Classmates of Dylan Klebold and Eric Harris were well aware of their hatred and plan for violence, thanks to Harris' Web site. They and their parents reported Harris's online threats to school authorities. But the school authorities didn't give those complaints the attention that, in hindsight, they obviously deserved.

Perhaps if the school authorities had know that Klebold and Harris had junvenile criminal records and were on probation, they might have taken the threats more seriously. After all, if the juvenile court had known of the threats, Klebold and Harris would have been in violation of their probation, and might have been locked up in juvenile hall on the day of shootings. And 12 kids and one teacher might be alive today.

But thanks to privacy laws that shield the identity of juvenile offenders, authorities didn't communicate in this case. And the early warning provided by the Internet went unheeded.

FIVE

The Rocky Mountain News and the Denver Post represent the last great American newspaper battle of this century: two papers in the same big-city market fighting over the same readers. Can you share a newsroom anecdote that seems to illustrate just how serious the rivalry is?

Oh, man. I couldn't begin to sort through them all to give you the best. So I'll give you the most recent.

On the last election night, Colorado had a bunch of initiatives designed to override a "taxpayers' bill of rights," passed a few years back, that limited governments' ability to increase spending. So we hosted a chat with the guy who wrote and championed the "taxpayers' bill of rights."

Obviously, he was going to be an interesting person to talk to, since it was his law that was forcing so many ballot issues. Plus, by locking him up in a chat room all night, the Post couldn't get him for an interview. It's the sort of low-down trick that TV pulls all the time. And thanks to the Internet, newspapers can pull it now, too.

Of course, a Post reporter logged into our chat room and started asking questions. And he put our guy's answers in their story the next day. But he just mentioned that the guy was in "an Internet chat room" - and not that it was OUR chat room.

So we retailiated with a full page ad in print that said: "Follow the 'News.' The 'Post' sure does." And we reprinted the graph in their article that quoted the guy and pointed out that the quote came from our chat room. We threw in a line about the time-honored journalism practice of crediting your sources, too.

SIX

What do you think newspapers must do to avoid going the way of stone tablets and buggy whips?

Acknowledge that people are turning to the Internet for breaking news and agate data, like stock prices and box scores.
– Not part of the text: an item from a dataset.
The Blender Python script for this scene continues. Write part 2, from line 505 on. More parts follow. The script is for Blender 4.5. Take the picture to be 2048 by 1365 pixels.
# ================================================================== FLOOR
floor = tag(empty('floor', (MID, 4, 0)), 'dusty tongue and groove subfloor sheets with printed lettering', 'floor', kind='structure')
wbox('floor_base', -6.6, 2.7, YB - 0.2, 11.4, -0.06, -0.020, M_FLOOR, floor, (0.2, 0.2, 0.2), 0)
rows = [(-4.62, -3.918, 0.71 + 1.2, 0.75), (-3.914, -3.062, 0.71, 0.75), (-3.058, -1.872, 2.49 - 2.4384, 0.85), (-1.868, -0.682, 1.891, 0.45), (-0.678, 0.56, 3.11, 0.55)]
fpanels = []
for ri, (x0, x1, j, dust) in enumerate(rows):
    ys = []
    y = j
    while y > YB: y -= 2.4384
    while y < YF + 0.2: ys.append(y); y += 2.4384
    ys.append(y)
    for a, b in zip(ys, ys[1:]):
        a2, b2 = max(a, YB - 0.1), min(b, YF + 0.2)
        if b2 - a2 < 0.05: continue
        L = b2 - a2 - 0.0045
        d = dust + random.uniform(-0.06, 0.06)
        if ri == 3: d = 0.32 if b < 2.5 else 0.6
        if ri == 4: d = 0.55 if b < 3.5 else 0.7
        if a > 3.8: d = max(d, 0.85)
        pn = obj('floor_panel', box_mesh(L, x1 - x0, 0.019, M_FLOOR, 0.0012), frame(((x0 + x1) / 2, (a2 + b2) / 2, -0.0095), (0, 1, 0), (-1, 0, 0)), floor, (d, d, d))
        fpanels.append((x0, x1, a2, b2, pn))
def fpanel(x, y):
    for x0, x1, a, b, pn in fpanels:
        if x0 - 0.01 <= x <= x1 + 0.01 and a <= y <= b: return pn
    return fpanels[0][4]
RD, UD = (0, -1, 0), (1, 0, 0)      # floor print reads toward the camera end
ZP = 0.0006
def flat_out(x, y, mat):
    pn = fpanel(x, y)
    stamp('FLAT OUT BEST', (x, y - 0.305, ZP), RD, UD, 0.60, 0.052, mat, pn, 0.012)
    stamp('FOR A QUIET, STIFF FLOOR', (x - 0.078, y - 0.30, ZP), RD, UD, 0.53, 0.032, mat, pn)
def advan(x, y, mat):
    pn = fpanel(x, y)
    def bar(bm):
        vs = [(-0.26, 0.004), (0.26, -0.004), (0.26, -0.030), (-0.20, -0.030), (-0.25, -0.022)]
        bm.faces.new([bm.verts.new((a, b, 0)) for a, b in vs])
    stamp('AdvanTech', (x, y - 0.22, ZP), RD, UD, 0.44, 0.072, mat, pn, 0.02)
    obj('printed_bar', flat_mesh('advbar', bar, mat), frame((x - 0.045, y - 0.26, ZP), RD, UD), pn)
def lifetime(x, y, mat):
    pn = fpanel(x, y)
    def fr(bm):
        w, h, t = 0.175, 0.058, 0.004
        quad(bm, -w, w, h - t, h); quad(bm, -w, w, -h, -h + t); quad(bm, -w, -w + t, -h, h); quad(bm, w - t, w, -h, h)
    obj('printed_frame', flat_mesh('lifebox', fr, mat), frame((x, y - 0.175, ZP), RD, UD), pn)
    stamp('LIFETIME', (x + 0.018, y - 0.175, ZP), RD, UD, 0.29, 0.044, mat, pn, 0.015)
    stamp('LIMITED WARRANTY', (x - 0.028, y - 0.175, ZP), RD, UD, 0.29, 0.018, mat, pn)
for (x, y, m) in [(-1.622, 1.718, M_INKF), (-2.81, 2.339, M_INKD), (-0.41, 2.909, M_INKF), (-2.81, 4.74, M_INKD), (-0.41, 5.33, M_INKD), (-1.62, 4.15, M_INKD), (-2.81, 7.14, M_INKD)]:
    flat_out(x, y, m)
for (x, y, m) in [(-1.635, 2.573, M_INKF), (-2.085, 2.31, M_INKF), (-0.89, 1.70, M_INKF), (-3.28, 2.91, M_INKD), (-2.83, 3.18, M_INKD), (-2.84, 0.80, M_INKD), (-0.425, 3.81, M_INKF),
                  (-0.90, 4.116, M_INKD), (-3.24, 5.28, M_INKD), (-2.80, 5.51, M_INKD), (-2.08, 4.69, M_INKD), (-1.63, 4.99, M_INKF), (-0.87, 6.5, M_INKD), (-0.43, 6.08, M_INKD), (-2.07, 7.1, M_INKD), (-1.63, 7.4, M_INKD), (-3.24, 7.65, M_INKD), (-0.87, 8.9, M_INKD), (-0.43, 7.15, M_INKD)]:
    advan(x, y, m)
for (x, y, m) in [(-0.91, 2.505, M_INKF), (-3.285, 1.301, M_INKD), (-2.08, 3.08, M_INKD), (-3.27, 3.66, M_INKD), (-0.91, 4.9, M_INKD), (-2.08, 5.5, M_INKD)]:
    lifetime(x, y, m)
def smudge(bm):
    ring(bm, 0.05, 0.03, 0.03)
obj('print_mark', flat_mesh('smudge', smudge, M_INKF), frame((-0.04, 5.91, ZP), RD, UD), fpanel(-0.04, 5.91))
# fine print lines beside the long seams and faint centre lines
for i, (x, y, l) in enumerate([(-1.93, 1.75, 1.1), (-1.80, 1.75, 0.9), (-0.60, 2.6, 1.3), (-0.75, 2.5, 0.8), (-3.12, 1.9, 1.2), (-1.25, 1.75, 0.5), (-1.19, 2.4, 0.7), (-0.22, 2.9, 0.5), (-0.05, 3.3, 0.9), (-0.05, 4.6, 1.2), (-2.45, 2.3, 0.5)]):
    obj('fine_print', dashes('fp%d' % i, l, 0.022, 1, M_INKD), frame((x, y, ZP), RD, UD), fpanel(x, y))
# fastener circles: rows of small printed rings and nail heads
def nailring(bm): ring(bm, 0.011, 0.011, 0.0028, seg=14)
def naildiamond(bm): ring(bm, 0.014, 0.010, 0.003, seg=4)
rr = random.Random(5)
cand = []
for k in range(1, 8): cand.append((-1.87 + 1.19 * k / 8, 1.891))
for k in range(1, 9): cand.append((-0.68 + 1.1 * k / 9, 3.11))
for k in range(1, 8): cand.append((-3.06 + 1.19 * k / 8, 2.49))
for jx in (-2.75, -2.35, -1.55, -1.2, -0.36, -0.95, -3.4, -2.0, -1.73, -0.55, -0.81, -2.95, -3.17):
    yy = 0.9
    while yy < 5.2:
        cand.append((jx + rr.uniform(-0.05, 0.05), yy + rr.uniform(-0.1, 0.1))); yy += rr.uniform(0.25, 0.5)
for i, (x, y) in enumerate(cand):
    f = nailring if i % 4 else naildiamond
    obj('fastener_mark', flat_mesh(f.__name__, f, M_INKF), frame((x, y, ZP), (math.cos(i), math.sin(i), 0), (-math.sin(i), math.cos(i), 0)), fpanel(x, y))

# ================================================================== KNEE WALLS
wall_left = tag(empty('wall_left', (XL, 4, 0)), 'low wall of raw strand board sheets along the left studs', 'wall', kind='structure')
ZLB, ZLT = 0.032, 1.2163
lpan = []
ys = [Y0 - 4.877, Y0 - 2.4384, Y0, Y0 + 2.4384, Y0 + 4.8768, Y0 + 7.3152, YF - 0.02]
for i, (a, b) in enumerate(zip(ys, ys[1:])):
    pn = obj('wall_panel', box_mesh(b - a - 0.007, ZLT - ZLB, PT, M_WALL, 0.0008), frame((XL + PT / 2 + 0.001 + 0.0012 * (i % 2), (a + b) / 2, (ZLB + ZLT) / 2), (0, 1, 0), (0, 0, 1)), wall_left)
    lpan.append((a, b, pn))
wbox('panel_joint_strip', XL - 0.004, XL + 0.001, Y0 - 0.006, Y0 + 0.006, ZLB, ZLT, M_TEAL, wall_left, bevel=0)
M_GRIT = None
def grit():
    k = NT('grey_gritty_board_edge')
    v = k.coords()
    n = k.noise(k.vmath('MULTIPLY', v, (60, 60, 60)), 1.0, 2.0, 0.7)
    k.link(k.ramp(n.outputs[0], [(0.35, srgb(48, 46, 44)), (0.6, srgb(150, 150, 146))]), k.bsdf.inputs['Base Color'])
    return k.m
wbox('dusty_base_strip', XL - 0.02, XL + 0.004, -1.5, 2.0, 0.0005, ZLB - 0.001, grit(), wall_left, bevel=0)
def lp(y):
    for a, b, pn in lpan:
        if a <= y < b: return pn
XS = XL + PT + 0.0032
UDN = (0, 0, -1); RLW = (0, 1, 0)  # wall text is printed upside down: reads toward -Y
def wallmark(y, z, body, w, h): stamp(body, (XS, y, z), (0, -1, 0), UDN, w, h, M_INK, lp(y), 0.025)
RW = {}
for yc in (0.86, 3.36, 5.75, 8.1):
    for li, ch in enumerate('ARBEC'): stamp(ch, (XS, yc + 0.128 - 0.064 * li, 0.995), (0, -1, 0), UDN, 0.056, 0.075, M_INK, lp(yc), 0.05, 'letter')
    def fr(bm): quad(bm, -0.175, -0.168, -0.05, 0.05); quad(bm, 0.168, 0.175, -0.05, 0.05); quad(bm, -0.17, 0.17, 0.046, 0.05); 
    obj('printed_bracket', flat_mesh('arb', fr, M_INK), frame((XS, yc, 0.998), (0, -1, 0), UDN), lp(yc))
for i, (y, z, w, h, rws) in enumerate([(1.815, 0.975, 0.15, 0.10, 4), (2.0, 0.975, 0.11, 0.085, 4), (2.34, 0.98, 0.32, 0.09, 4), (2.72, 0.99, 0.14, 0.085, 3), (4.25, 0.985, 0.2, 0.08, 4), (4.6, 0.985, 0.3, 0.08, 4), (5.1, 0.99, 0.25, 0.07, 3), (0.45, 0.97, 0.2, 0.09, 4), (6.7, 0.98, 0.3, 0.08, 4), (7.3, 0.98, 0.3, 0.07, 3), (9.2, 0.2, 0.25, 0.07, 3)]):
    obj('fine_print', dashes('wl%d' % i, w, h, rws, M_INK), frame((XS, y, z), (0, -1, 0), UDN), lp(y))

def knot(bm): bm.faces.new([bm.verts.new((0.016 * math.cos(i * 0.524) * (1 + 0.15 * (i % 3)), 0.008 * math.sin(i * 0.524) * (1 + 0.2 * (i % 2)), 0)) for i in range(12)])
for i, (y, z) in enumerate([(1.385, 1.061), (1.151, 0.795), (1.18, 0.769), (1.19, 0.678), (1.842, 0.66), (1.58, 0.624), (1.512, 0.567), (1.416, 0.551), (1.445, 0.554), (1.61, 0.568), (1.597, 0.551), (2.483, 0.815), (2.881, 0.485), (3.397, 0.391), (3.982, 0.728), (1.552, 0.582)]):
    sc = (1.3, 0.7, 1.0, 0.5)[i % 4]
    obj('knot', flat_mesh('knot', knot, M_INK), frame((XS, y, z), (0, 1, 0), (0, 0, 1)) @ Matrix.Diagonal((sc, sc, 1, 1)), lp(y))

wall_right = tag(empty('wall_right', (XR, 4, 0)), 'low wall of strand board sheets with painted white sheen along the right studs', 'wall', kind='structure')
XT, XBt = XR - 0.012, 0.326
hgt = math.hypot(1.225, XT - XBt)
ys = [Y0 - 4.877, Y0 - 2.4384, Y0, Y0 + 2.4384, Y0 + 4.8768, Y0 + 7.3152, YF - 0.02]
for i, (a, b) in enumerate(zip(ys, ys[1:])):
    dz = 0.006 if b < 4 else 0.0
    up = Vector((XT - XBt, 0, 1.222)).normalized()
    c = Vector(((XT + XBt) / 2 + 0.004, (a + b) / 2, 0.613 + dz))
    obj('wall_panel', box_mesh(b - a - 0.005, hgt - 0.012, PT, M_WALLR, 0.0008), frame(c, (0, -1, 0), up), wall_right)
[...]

Newspapers should reinvent themselves to focus on providing perspective and telling great narrative stories - that, quite frankly, don't play as well on the 'net. TV survived cable. Radio and movies survived TV. And newspapers survived radio. But all had to tweak their focus as the public looked to a new medium for part of the information they wanted. Newspapers as an institution will survive the Internet. But individual newspapers will need to tell the types of stories that print tells best if they wish to survive.

SEVEN

How'd you get into journalism, anyway?

I liked analyzing news and events, but the idea of writing reports for management consultants bored me. So I took my stats and political science (undergrad) degrees and enrolled in a graduate j-school. Then I just hung around in lousy opinion writing jobs waiting for the Web to show up, and for the real fun to begin.